A new plan to make an NSW national park ‘men only’ is being protested by indigenous women who have sacred sites on the land.

The plan to ban women from the Wollumbin national park in NSW, also known as Mount Warning, was met with opposition by indigenous women who called the plan discriminatory and decried it for keeping Ngarakbal Githabul women from accessing spiritual sites.

Under the new Wollumbin Aboriginal Place Management Plan, the area is classified as a “men’s site.”

“Therefore gender restrictions apply to working on or visiting the Wollumbin Mountain,” the plan states.

One aspect the plan fails to address is that the area contains, “several women’s sites associated with Wollumbin AP that are integral to its cultural value”.

In addition, the plan states that the “sanctity” of Wollumbin AP “may also manifest physically”, such as making people sick or putting women in “physical danger”.

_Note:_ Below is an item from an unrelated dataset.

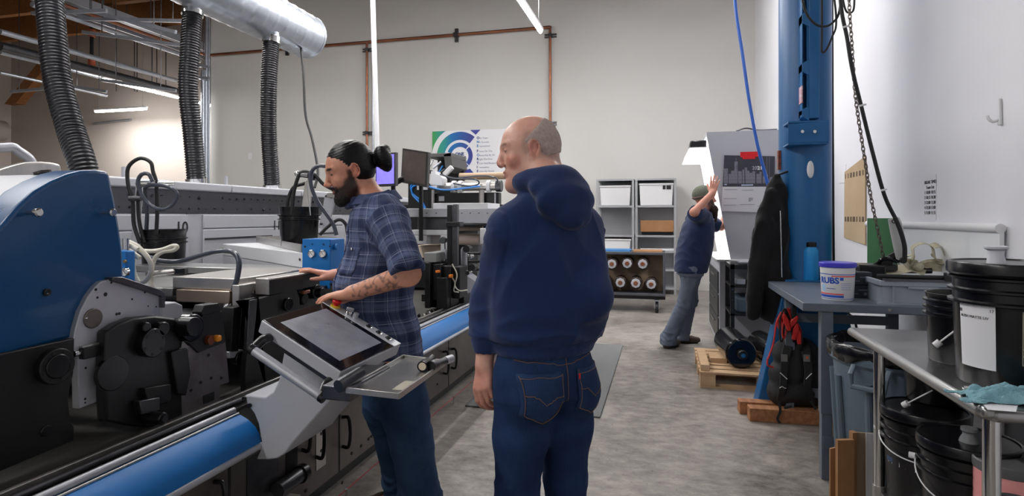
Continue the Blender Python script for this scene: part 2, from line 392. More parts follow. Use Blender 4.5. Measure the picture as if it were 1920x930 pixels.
for i, (a, w_) in enumerate(words):
    text('initial', a, 6.2*S, TEAL if i in (1, 2, 4) else NAVY, sg, (scx+33*S, YB-.034, zz), (1, 0, 0), (0, 0, 1), bold=.003)
    text('wording', w_, 4.6*S, GREY, sg, (scx+38*S, YB-.034, zz), (1, 0, 0), (0, 0, 1))
    zz -= (7.3 if i != 2 else 9.5)*S

# ---- shelving units
M['shelf'] = mat('shelf grey paint', (170, 172, 176), .45, .2)
def shelving(x0, x1, label, levels):
    y0, y1 = 10.9, 11.45; t = thing('shelving_unit', label, 'shelf', ((x0+x1)/2, (y0+y1)/2, 0), 'grey shelving against the back wall')
    for x in (x0+.02, x1-.02):
        for y in (y0+.02, y1-.02):
            b = MB().lh((x-.02, y-.02, 0), (x+.02, y+.02, 2.09)); b.build('post', M['shelf'], t)
    for z in levels: MB().lh((x0, y0-.005, z-.035), (x1, y1, z)).build('shelf_board', M['shelf'], t, bevel=.003)
    MB().lh((x0, y1, .1), (x1, y1+.008, 2.07)).build('back_panel', M['shelf'], t)
    return t
sxa, sxb, sxc = PY(1118, 400, 10.9).x, PY(1190, 400, 10.9).x, PY(1268, 400, 10.9).x
lv = (.12, .45, .78, 1.06, 1.6, 2.09)
shelving(sxa, sxb-.01, 'grey shelving unit on the left, nearer to the bald man', lv)
shelving(sxb+.01, sxc, 'grey shelving unit on the right, beside the man in the cap', lv)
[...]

“For example if women access areas that are restricted to men, women are in physical danger and likewise for men,” the plan asserts.

The site was declared as an Aboriginal place above 600 meters in 2014 and was recently announced to be permanently closing to the public Minister for Environment, James Griffin.

The document states that the cultural and spiritual values of the site cannot be upheld if the public continues to have access to them, “particularly due to the restrictions of gender as this is a men’s place”.

“Wollumbin is interconnected to a broader cultural and spiritual landscape that includes Creation, Dreaming stories and men’s initiation rites of deep antiquity,” the group said.

“Bundjalung beliefs illustrate the spiritual values embodied and evoked in Wollumbin and its connections to a broader cultural landscape.”

“These connections are important to the spiritual identity of the Bundjalung nation, many other nations and families connected to Wollumbin, predominantly men and also women.”

However, Ngarakbal Githabul women say that placing male-only gender restrictions on the site discriminates against indigenous women who also share a cultural and spiritual connection with the area.

A North Coast indigenous woman, Stella Wheildon, said she has conducted heavy research on the area and has found ties between the area and the Ngarakbal Githabul people.

“The Wollumbin Consultative Group has discriminated against the women and our lores,” Wheildon said.

Wheildon also said she has been contacted by other Ngarakbal Githabul women who have expressed worry that they would no longer be able to access “their most sacred Rainbow Serpent Seven Sisters sites” under the new plan.

Elder Elizabeth Davis Boyd, whose tribal name is Eelemarni, said that she would no longer be able to visit her mother’s memorial under the new plans.

Boyd told The Daily Telegraph that calling Mount Warning a “Bundjalung men’s site” was incorrect and was “doing great damage to my ancestral culture, tradition, and lores.”

“The State Government’s administrative decision to permanently close Mount Warning not only contravenes my customary law rights and women’s rights and human rights – but also my cultural responsibilities to the Gulgan (a Ngarakbal Githabul word for pathway keeper) memorial,” Boyd said.